===== Source records

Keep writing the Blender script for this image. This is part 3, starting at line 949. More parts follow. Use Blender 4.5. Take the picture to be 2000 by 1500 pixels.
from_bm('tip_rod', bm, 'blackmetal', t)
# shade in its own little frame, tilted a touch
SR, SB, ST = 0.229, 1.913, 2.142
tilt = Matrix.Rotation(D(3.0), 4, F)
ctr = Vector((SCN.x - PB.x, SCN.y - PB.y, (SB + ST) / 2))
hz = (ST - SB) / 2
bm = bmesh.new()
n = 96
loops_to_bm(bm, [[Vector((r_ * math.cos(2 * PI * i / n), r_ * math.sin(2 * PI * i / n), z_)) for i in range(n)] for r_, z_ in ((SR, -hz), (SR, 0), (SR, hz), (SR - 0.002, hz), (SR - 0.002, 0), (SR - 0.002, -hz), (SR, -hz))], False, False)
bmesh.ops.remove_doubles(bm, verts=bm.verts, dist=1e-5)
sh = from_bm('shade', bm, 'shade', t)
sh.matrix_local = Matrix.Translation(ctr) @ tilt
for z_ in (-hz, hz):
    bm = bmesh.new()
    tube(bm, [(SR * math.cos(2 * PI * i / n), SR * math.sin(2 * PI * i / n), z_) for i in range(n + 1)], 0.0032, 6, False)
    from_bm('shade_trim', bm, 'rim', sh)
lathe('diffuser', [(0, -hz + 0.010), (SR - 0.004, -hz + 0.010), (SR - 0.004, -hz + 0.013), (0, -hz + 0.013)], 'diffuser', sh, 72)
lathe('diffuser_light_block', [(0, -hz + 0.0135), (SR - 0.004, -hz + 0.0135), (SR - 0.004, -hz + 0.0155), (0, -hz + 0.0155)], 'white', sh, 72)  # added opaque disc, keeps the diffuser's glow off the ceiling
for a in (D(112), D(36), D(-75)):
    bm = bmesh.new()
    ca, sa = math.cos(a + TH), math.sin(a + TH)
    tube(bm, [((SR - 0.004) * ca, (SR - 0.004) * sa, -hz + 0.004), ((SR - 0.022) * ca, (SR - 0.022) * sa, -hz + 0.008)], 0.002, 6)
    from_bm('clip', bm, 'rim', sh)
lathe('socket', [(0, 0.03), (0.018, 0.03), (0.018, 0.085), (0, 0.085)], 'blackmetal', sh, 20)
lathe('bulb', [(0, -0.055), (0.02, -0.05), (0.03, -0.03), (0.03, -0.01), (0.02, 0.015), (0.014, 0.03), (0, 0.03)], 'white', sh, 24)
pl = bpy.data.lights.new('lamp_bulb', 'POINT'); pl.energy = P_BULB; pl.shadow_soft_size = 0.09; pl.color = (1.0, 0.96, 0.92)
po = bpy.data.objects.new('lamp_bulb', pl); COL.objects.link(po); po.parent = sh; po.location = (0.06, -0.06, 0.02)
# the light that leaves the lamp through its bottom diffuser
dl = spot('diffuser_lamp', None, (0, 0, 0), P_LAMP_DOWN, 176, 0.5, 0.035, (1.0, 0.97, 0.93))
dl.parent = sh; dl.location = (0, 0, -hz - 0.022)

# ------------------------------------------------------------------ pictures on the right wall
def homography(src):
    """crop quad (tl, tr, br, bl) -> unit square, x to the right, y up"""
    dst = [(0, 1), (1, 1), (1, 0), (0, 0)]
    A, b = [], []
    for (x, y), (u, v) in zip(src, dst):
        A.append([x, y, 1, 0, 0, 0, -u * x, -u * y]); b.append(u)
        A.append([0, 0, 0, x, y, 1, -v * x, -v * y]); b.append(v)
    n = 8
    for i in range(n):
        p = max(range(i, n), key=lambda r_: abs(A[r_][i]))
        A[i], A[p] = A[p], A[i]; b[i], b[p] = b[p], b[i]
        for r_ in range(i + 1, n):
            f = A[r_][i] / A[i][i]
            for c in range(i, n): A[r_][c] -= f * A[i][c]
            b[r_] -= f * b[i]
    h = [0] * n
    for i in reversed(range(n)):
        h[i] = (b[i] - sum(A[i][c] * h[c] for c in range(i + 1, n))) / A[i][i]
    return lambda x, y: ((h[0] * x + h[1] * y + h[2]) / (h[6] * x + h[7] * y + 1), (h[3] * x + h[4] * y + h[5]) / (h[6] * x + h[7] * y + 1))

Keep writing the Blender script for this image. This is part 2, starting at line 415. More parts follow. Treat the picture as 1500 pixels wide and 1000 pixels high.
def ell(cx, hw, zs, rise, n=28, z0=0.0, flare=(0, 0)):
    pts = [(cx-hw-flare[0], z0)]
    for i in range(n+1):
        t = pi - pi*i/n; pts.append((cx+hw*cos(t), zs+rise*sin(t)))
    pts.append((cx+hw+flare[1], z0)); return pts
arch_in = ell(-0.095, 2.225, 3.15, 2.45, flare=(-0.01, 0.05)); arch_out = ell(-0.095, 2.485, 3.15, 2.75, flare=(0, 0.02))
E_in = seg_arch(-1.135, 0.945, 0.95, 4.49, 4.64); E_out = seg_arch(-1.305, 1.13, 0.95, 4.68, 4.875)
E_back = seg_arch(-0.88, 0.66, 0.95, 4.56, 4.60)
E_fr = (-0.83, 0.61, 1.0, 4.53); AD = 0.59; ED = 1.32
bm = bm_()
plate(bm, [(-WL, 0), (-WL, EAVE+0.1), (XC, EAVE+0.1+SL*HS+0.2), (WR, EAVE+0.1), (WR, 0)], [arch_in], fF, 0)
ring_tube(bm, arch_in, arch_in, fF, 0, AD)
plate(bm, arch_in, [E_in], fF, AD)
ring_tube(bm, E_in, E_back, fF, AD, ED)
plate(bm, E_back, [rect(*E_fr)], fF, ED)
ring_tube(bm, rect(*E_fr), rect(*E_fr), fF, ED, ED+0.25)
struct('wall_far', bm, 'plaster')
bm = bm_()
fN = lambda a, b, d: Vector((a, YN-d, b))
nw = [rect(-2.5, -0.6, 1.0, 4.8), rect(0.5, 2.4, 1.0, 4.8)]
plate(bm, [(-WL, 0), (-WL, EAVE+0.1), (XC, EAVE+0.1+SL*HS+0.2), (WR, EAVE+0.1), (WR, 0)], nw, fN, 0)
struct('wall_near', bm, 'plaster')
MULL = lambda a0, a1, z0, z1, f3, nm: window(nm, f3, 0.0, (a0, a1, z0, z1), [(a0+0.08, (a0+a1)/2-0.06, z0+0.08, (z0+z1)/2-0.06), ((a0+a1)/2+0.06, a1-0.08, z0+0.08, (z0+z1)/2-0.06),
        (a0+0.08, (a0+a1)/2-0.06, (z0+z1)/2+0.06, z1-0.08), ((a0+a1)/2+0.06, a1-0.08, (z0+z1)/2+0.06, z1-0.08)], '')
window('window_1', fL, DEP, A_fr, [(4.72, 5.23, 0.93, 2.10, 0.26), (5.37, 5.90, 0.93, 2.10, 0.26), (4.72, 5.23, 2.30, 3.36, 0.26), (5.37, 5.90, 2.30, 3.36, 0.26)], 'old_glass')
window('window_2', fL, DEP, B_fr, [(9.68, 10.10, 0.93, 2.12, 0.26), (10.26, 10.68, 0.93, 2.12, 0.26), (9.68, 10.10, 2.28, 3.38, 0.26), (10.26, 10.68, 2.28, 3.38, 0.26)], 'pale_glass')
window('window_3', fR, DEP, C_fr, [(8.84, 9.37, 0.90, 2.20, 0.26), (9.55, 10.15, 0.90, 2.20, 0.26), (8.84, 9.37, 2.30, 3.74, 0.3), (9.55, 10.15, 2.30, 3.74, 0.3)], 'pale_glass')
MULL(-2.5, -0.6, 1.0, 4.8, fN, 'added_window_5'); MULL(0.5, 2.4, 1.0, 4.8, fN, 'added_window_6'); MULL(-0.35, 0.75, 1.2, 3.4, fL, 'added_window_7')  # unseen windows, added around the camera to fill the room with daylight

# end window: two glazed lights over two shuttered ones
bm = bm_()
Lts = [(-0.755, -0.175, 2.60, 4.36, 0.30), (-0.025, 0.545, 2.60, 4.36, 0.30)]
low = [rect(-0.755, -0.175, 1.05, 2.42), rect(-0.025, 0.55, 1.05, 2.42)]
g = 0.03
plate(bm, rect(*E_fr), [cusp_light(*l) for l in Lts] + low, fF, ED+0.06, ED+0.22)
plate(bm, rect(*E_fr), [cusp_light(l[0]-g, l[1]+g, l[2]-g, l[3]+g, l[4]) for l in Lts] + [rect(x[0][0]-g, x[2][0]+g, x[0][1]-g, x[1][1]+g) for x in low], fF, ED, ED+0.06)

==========

Work required - Tally how many lines of the data include the word "follow". Write the number and nothing else.

Complete response - 2